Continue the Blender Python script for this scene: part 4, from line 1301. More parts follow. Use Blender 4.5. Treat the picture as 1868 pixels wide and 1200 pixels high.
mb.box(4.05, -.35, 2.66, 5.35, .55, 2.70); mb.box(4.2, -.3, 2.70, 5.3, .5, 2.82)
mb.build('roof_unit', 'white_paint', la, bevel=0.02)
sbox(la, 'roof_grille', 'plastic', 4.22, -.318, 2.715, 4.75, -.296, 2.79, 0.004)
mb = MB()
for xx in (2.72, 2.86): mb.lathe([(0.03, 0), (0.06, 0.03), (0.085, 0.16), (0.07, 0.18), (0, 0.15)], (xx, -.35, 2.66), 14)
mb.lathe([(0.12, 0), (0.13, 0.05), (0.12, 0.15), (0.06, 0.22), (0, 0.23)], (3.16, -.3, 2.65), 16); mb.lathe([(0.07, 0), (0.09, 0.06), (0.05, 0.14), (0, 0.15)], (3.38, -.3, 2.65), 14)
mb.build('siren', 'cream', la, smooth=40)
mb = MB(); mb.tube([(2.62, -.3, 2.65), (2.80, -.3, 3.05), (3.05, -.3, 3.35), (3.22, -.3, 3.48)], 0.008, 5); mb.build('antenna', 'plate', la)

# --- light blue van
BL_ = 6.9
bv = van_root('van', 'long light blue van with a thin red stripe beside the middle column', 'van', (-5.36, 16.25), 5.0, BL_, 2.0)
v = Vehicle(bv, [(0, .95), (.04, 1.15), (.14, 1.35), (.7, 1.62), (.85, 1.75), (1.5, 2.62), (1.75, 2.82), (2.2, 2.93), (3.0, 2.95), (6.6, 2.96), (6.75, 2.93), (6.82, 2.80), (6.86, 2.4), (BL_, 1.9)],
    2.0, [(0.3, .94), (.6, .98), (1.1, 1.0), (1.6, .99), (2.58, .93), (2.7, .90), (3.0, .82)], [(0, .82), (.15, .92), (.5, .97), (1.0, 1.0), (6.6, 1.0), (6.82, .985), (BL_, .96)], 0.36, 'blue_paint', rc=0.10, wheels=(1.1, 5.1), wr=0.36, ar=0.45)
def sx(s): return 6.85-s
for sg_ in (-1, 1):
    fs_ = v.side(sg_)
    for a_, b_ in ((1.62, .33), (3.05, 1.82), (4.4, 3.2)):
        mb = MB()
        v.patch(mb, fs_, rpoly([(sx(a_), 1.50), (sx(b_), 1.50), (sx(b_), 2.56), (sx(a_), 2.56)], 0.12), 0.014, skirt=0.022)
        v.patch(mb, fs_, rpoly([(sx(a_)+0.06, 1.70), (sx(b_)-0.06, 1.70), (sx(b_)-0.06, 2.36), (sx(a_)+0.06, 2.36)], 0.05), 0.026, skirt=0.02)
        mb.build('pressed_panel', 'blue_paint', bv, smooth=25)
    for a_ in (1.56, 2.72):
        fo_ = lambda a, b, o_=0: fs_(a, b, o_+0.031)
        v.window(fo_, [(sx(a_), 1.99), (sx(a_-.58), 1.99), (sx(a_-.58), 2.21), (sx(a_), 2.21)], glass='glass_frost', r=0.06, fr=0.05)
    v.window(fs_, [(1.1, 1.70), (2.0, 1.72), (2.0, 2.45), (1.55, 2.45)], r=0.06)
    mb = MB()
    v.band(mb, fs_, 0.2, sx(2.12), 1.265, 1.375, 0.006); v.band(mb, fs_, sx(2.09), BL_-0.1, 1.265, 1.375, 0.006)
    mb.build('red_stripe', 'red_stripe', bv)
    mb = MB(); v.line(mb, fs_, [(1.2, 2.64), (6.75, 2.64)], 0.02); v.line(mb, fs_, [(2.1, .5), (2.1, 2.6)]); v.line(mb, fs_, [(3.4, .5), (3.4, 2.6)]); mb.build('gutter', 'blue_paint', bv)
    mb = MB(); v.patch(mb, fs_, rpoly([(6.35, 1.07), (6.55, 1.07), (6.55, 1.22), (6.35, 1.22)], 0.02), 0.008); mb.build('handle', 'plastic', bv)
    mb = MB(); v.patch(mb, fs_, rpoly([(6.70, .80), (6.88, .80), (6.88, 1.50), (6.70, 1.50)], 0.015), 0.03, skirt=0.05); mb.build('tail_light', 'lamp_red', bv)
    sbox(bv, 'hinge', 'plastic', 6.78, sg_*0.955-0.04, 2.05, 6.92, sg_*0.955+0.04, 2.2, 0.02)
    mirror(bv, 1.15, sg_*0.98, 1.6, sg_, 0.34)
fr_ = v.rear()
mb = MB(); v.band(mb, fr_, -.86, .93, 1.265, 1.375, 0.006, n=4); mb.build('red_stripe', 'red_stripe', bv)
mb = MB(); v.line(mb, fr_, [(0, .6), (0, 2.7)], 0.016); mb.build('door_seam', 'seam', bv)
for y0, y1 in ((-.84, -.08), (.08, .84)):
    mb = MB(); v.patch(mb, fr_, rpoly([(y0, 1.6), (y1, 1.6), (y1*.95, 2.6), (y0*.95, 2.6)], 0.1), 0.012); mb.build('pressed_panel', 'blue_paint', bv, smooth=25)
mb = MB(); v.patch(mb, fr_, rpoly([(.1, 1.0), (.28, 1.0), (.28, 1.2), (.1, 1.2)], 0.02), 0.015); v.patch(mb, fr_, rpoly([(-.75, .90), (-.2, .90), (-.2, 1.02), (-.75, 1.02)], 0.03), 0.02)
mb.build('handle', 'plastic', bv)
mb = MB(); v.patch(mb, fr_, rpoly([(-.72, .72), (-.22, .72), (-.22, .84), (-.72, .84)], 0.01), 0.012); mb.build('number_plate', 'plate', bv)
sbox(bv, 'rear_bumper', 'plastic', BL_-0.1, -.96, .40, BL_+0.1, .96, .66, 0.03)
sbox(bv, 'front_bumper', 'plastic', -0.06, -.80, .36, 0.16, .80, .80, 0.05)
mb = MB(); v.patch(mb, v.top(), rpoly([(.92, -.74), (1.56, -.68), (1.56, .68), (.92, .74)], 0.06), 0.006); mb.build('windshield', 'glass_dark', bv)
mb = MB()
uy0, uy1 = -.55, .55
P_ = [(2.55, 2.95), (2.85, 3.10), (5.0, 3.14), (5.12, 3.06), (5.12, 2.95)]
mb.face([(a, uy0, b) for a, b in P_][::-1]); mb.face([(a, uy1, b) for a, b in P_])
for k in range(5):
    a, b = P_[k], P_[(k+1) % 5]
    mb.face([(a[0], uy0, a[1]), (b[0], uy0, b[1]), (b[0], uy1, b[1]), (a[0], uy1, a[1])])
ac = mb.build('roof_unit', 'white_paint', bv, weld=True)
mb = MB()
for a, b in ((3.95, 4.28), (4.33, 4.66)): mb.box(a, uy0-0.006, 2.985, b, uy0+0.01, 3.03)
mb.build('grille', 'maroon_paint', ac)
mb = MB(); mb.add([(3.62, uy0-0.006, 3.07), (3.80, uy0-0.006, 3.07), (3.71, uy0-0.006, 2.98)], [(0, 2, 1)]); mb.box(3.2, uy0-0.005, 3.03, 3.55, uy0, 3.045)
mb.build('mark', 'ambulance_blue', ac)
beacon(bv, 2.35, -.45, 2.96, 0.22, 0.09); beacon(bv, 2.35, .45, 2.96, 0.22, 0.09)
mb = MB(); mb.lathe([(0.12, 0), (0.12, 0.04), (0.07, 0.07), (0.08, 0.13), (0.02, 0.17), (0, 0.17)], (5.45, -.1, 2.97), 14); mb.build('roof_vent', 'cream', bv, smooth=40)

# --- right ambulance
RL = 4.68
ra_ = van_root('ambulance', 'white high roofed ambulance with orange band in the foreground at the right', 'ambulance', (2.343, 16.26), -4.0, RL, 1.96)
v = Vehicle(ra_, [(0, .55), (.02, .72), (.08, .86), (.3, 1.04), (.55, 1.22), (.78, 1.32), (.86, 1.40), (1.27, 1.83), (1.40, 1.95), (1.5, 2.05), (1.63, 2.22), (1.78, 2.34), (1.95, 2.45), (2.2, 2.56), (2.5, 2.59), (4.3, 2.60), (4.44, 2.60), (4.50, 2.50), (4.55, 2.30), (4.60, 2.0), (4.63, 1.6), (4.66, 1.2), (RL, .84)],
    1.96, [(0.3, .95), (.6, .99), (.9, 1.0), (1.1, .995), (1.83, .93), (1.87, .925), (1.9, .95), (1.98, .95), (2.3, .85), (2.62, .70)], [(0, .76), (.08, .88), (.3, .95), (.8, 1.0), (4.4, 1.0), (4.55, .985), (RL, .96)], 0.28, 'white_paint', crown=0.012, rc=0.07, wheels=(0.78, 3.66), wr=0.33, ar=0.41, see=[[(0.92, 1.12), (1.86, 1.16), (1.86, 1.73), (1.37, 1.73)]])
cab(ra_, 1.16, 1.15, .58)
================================
**Problem to solve**: Produce the lines from the top of the listing through the "mb.build('antenna', 'plate', la)" line exactly as they appear, with no additional output.

**Answer to this problem**:
Continue the Blender Python script for this scene: part 4, from line 1301. More parts follow. Use Blender 4.5. Treat the picture as 1868 pixels wide and 1200 pixels high.
mb.box(4.05, -.35, 2.66, 5.35, .55, 2.70); mb.box(4.2, -.3, 2.70, 5.3, .5, 2.82)
mb.build('roof_unit', 'white_paint', la, bevel=0.02)
sbox(la, 'roof_grille', 'plastic', 4.22, -.318, 2.715, 4.75, -.296, 2.79, 0.004)
mb = MB()
for xx in (2.72, 2.86): mb.lathe([(0.03, 0), (0.06, 0.03), (0.085, 0.16), (0.07, 0.18), (0, 0.15)], (xx, -.35, 2.66), 14)
mb.lathe([(0.12, 0), (0.13, 0.05), (0.12, 0.15), (0.06, 0.22), (0, 0.23)], (3.16, -.3, 2.65), 16); mb.lathe([(0.07, 0), (0.09, 0.06), (0.05, 0.14), (0, 0.15)], (3.38, -.3, 2.65), 14)
mb.build('siren', 'cream', la, smooth=40)
mb = MB(); mb.tube([(2.62, -.3, 2.65), (2.80, -.3, 3.05), (3.05, -.3, 3.35), (3.22, -.3, 3.48)], 0.008, 5); mb.build('antenna', 'plate', la)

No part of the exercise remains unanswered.